Crypto Corner: a profile on SOL

We’re back with another new cryptocurrency to introduce you to! This week, we’re looking at SOL, the native token of the Solana blockchain.

What’s it all about?

SOL is an ERC-20 token that powers the Solana blockchain, a platform that supports custom smart contract creation and hosts decentralised applications (dapps). The network can process a high number of transactions and has significantly lower transaction fees compared to rival networks, such as Ethereum.
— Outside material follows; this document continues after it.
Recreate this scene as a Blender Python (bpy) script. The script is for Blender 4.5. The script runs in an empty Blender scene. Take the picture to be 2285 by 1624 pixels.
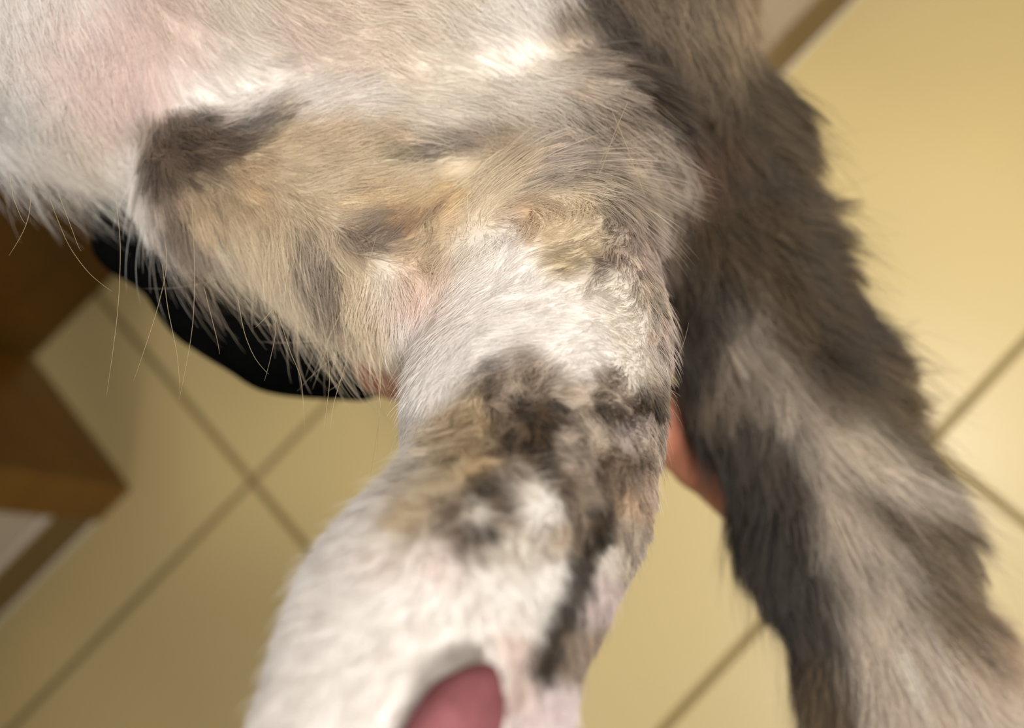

Solana uses a proof-of-stake (PoS) protocol to validate transactions, as well as a proof-of-history approach (PoH). Put simply, this is a protocol which creates a historical record that proves an event has occurred at a specific moment in time. The purpose of this is to ensure real time has passed between each transaction as it was generated, and that the recorded order is the same as it was in real time.

What can you do with SOL?

Anyone who owns SOL can use the token to help operate the Solana network. Users can stake tokens on the network, which in turn rewards them with newly-minted SOL and transaction fees based on the amount locked, the inflation rate and the number of transactions executed on the platform.

Owning SOL also gives users access to multiple projects that have been built on the Solana network.

Who came up with the idea?

The idea behind Solana was first visualised in 2017 by Anatoly Yakovenko, before it was officially launched in 2020. It is currently run by the Geneva-based organisation, The Solana Foundation, while its blockchain was built in San Fransisco by Solana Labs.

Any fun facts?

Solana is one of the most popular Ethereum alternatives. So much so, that it has even been touted as an “Ethereum killer”, along with other popular blockchains, Polkadot and Cardano.